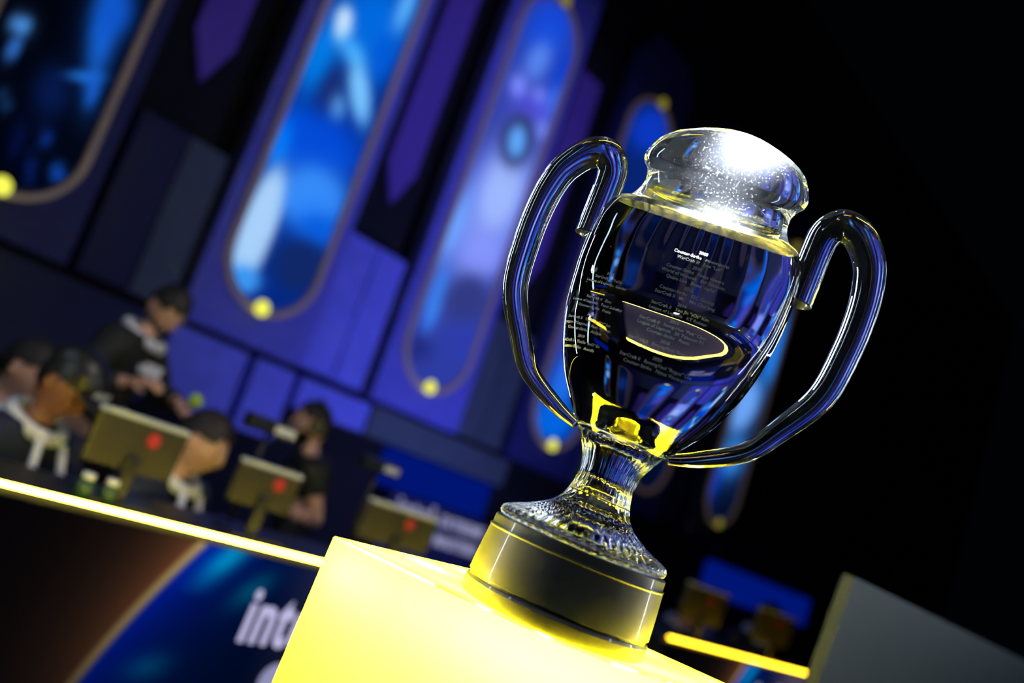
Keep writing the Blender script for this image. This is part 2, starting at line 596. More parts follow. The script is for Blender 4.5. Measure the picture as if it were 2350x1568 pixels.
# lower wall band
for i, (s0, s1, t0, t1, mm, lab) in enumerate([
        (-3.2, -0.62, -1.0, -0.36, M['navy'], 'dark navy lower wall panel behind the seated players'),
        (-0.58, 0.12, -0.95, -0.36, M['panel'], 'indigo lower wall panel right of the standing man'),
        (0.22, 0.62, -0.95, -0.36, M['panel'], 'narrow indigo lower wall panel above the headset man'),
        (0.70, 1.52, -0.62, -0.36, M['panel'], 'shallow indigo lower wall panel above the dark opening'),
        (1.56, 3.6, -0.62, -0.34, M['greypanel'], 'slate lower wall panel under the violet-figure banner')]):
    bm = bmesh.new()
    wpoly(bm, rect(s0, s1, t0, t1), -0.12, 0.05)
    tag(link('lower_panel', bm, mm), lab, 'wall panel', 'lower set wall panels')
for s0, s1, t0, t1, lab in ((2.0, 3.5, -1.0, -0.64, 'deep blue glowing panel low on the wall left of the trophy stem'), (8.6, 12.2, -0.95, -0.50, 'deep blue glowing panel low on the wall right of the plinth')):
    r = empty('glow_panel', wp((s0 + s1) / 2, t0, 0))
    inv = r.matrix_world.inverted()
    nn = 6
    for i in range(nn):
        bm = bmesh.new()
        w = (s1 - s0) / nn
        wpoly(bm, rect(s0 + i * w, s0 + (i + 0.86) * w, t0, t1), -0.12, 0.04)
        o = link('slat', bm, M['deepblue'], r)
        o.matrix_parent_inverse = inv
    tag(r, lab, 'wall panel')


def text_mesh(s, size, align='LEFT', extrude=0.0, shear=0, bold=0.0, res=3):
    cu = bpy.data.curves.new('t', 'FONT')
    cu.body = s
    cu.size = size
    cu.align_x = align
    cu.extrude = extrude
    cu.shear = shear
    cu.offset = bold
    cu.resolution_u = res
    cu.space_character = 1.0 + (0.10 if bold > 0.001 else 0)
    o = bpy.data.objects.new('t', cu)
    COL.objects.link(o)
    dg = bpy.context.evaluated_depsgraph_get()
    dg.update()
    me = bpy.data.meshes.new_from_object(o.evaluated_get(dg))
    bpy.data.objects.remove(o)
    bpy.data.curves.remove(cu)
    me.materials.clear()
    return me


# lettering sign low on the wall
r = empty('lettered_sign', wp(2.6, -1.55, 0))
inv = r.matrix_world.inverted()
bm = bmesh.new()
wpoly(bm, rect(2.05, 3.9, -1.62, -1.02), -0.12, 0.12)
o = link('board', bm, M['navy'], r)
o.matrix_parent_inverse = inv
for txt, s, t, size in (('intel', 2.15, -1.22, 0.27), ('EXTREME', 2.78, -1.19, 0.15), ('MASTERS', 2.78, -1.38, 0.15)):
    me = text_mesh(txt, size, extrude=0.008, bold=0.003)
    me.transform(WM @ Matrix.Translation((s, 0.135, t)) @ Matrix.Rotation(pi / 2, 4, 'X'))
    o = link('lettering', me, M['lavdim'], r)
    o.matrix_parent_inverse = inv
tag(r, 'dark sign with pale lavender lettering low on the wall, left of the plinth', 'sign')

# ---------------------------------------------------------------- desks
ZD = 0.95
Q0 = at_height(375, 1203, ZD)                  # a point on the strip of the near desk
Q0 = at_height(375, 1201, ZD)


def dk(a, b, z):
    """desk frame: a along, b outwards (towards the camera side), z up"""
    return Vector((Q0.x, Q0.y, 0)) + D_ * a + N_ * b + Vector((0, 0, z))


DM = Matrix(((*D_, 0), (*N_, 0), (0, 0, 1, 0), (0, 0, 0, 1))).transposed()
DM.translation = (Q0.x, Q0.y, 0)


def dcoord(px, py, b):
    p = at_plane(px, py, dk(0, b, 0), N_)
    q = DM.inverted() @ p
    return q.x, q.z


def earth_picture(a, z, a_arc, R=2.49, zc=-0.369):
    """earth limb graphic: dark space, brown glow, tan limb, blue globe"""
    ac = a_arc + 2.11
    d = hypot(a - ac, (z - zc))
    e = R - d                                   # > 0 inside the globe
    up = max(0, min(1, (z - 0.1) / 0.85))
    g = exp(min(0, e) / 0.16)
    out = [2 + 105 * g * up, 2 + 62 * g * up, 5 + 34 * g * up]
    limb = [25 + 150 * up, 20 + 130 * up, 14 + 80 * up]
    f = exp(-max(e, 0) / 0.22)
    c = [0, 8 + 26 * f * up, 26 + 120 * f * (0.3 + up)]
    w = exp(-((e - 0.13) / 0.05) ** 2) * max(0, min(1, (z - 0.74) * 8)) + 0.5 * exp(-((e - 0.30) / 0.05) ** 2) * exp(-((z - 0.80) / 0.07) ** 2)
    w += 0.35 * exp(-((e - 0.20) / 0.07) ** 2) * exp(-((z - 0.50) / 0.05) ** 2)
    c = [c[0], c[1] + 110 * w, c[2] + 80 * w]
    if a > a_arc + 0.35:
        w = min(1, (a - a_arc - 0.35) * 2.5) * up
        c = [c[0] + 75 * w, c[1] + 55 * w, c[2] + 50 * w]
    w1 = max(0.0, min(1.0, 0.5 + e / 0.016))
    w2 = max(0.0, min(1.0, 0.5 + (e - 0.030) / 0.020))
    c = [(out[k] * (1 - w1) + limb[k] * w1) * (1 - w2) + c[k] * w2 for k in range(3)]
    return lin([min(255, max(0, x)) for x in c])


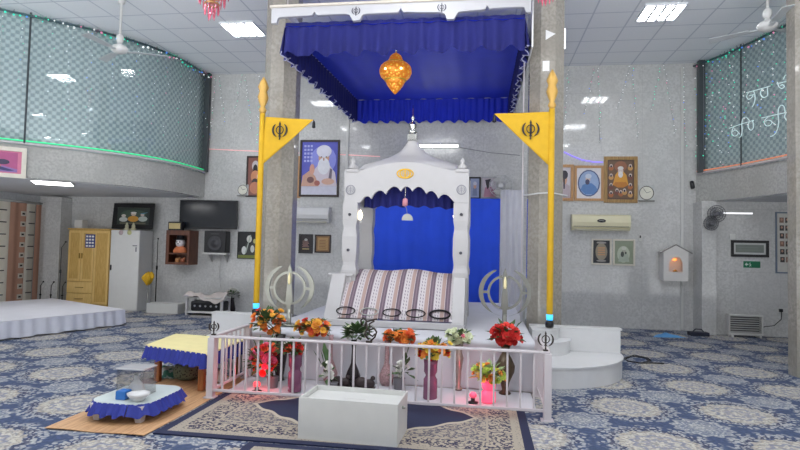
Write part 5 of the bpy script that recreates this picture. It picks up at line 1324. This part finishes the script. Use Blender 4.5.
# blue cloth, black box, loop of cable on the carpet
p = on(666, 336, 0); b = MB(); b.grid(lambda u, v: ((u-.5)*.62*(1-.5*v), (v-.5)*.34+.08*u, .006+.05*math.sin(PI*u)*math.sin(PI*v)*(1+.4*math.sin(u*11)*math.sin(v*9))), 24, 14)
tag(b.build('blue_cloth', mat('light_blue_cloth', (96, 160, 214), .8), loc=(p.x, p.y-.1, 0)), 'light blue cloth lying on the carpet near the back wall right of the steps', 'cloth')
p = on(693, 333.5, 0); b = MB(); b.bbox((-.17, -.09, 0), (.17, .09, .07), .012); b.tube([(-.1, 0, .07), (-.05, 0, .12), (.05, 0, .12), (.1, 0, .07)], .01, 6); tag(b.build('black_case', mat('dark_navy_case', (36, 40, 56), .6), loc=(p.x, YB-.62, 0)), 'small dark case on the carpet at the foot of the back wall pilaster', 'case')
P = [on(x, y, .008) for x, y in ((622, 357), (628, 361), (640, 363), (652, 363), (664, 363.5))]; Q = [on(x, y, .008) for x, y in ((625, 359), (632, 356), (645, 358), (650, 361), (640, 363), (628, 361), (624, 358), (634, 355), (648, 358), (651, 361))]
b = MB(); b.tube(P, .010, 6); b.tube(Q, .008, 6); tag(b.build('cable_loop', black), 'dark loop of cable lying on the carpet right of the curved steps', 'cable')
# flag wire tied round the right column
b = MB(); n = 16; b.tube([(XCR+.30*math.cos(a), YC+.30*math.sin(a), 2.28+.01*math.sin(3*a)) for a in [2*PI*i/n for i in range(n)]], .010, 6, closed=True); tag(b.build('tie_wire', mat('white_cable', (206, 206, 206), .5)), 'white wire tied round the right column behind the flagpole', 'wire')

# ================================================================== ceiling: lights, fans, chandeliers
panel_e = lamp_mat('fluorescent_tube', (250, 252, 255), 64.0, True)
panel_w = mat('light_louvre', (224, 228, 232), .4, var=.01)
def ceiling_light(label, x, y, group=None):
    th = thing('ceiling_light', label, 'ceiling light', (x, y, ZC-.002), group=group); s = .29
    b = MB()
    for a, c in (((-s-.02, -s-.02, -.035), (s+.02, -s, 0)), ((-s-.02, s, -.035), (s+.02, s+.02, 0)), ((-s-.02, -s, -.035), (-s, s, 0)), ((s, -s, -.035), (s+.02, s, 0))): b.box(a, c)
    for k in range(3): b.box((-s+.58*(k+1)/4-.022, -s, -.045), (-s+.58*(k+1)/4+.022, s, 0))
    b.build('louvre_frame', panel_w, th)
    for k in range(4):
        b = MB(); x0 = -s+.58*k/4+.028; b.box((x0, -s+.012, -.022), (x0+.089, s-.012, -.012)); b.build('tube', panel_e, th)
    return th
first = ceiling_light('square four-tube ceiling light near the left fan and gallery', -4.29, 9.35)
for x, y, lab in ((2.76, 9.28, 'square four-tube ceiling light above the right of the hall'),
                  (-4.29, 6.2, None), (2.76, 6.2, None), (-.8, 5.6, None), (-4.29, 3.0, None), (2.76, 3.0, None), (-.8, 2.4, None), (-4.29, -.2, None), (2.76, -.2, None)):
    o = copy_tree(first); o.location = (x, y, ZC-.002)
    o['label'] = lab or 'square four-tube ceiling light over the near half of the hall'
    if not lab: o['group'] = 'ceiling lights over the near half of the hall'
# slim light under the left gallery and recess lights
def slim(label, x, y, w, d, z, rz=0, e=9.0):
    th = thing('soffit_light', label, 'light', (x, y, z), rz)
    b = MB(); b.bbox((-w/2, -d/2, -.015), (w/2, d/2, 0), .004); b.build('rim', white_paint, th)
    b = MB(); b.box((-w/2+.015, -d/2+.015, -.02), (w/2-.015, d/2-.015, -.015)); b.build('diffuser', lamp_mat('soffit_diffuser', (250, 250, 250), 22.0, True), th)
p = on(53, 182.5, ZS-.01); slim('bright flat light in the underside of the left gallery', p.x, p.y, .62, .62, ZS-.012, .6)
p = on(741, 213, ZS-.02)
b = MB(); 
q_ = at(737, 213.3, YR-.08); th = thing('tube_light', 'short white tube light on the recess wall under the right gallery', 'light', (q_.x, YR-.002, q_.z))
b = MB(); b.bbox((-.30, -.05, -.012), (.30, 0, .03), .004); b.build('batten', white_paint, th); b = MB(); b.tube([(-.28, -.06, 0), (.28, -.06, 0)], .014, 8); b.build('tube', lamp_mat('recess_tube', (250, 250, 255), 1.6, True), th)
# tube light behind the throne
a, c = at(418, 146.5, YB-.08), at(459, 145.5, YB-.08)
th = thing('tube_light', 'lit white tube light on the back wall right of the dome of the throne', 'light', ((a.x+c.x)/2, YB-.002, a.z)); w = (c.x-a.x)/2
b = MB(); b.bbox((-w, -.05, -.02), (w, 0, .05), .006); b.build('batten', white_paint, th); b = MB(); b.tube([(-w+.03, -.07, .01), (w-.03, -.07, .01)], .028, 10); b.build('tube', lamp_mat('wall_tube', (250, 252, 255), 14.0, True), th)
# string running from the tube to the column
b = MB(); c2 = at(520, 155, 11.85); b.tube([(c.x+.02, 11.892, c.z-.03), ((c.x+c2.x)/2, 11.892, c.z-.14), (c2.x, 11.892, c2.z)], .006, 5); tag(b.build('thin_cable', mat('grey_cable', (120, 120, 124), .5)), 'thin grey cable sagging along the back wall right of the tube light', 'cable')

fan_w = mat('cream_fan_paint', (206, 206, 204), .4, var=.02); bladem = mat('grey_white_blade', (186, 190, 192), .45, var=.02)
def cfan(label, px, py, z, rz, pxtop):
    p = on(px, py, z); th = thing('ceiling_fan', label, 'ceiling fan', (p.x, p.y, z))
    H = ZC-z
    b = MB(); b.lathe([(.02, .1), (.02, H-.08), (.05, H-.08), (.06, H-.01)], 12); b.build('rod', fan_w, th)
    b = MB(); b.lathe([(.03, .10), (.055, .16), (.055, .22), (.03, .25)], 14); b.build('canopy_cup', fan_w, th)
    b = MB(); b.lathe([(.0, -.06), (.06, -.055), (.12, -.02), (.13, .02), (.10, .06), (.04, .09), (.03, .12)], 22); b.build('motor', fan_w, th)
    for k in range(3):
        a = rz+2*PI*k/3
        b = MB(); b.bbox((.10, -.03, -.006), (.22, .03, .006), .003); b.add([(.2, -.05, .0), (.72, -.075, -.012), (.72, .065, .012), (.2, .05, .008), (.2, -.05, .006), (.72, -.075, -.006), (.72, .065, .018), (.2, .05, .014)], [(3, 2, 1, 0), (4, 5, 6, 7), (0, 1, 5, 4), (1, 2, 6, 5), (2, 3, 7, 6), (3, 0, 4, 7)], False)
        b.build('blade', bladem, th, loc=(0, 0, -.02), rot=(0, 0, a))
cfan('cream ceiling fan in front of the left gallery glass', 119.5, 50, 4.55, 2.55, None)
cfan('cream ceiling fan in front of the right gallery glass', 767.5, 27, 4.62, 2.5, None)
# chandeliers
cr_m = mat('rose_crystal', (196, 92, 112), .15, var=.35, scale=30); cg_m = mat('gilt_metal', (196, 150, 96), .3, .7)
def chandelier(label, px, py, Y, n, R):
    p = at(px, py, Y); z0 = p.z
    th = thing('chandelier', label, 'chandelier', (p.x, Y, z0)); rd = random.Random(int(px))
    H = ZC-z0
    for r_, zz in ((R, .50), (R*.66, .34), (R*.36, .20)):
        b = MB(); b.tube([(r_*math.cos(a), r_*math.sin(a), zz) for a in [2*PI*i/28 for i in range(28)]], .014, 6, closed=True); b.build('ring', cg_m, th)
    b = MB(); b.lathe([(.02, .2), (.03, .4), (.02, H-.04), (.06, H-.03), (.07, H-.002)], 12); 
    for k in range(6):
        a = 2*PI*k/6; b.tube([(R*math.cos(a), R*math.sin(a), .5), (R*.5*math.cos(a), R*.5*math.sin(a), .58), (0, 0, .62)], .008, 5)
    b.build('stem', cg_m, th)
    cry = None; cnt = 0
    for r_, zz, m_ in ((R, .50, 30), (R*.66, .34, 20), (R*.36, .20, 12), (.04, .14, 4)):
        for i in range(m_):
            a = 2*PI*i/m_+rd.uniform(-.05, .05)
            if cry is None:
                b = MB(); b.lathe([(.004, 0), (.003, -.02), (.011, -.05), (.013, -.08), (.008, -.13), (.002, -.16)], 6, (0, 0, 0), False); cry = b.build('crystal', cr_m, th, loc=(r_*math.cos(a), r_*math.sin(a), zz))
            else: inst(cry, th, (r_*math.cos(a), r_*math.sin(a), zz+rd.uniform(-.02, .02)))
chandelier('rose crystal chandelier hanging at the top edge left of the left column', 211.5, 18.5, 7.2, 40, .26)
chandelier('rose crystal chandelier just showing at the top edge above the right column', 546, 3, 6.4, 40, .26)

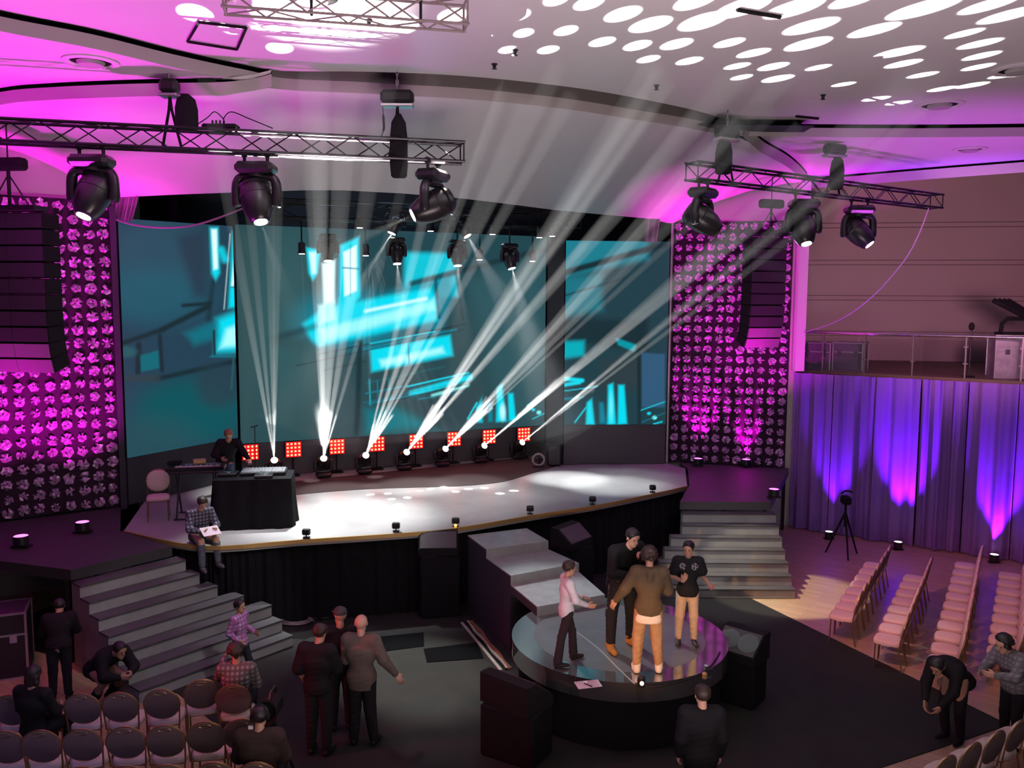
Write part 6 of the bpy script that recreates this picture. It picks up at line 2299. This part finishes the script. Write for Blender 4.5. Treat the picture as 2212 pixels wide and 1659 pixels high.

= STATED TASK =
Each line from the line with "Write part 5" to the line with "b = MB(); n = 16;" is to be echoed exactly; both boundary lines are included, and nothing else is to be output.

= ANSWER TO THIS PROBLEM =
Write part 5 of the bpy script that recreates this picture. It picks up at line 1324. This part finishes the script. Use Blender 4.5.
# blue cloth, black box, loop of cable on the carpet
p = on(666, 336, 0); b = MB(); b.grid(lambda u, v: ((u-.5)*.62*(1-.5*v), (v-.5)*.34+.08*u, .006+.05*math.sin(PI*u)*math.sin(PI*v)*(1+.4*math.sin(u*11)*math.sin(v*9))), 24, 14)
tag(b.build('blue_cloth', mat('light_blue_cloth', (96, 160, 214), .8), loc=(p.x, p.y-.1, 0)), 'light blue cloth lying on the carpet near the back wall right of the steps', 'cloth')
p = on(693, 333.5, 0); b = MB(); b.bbox((-.17, -.09, 0), (.17, .09, .07), .012); b.tube([(-.1, 0, .07), (-.05, 0, .12), (.05, 0, .12), (.1, 0, .07)], .01, 6); tag(b.build('black_case', mat('dark_navy_case', (36, 40, 56), .6), loc=(p.x, YB-.62, 0)), 'small dark case on the carpet at the foot of the back wall pilaster', 'case')
P = [on(x, y, .008) for x, y in ((622, 357), (628, 361), (640, 363), (652, 363), (664, 363.5))]; Q = [on(x, y, .008) for x, y in ((625, 359), (632, 356), (645, 358), (650, 361), (640, 363), (628, 361), (624, 358), (634, 355), (648, 358), (651, 361))]
b = MB(); b.tube(P, .010, 6); b.tube(Q, .008, 6); tag(b.build('cable_loop', black), 'dark loop of cable lying on the carpet right of the curved steps', 'cable')
# flag wire tied round the right column
b = MB(); n = 16; b.tube([(XCR+.30*math.cos(a), YC+.30*math.sin(a), 2.28+.01*math.sin(3*a)) for a in [2*PI*i/n for i in range(n)]], .010, 6, closed=True); tag(b.build('tie_wire', mat('white_cable', (206, 206, 206), .5)), 'white wire tied round the right column behind the flagpole', 'wire')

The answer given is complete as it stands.